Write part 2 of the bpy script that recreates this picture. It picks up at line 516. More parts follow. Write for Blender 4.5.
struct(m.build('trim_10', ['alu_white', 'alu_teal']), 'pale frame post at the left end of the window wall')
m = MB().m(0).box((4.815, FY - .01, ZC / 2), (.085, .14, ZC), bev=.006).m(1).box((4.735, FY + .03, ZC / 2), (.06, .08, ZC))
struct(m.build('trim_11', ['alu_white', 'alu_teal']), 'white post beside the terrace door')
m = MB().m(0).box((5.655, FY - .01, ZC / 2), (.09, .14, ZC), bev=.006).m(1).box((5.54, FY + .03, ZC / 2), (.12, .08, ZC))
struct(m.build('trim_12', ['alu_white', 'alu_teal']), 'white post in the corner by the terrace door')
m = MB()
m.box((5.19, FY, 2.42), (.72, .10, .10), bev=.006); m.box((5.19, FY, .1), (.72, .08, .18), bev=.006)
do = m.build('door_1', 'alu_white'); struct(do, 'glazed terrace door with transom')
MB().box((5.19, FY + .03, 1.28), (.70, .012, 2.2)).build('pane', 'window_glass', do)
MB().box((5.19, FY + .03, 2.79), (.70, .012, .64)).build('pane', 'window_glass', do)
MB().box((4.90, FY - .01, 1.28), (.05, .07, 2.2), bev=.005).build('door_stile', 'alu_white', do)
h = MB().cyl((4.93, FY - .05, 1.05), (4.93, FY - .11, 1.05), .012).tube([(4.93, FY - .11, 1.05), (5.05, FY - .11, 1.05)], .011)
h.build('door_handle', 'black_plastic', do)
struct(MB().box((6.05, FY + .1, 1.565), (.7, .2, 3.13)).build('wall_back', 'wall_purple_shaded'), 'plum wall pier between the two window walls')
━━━
Description of the task » Word for word, write out all of the data above.

The solution »
Write part 2 of the bpy script that recreates this picture. It picks up at line 516. More parts follow. Write for Blender 4.5.
struct(m.build('trim_10', ['alu_white', 'alu_teal']), 'pale frame post at the left end of the window wall')
m = MB().m(0).box((4.815, FY - .01, ZC / 2), (.085, .14, ZC), bev=.006).m(1).box((4.735, FY + .03, ZC / 2), (.06, .08, ZC))
struct(m.build('trim_11', ['alu_white', 'alu_teal']), 'white post beside the terrace door')
m = MB().m(0).box((5.655, FY - .01, ZC / 2), (.09, .14, ZC), bev=.006).m(1).box((5.54, FY + .03, ZC / 2), (.12, .08, ZC))
struct(m.build('trim_12', ['alu_white', 'alu_teal']), 'white post in the corner by the terrace door')
m = MB()
m.box((5.19, FY, 2.42), (.72, .10, .10), bev=.006); m.box((5.19, FY, .1), (.72, .08, .18), bev=.006)
do = m.build('door_1', 'alu_white'); struct(do, 'glazed terrace door with transom')
MB().box((5.19, FY + .03, 1.28), (.70, .012, 2.2)).build('pane', 'window_glass', do)
MB().box((5.19, FY + .03, 2.79), (.70, .012, .64)).build('pane', 'window_glass', do)
MB().box((4.90, FY - .01, 1.28), (.05, .07, 2.2), bev=.005).build('door_stile', 'alu_white', do)
h = MB().cyl((4.93, FY - .05, 1.05), (4.93, FY - .11, 1.05), .012).tube([(4.93, FY - .11, 1.05), (5.05, FY - .11, 1.05)], .011)
h.build('door_handle', 'black_plastic', do)
struct(MB().box((6.05, FY + .1, 1.565), (.7, .2, 3.13)).build('wall_back', 'wall_purple_shaded'), 'plum wall pier between the two window walls')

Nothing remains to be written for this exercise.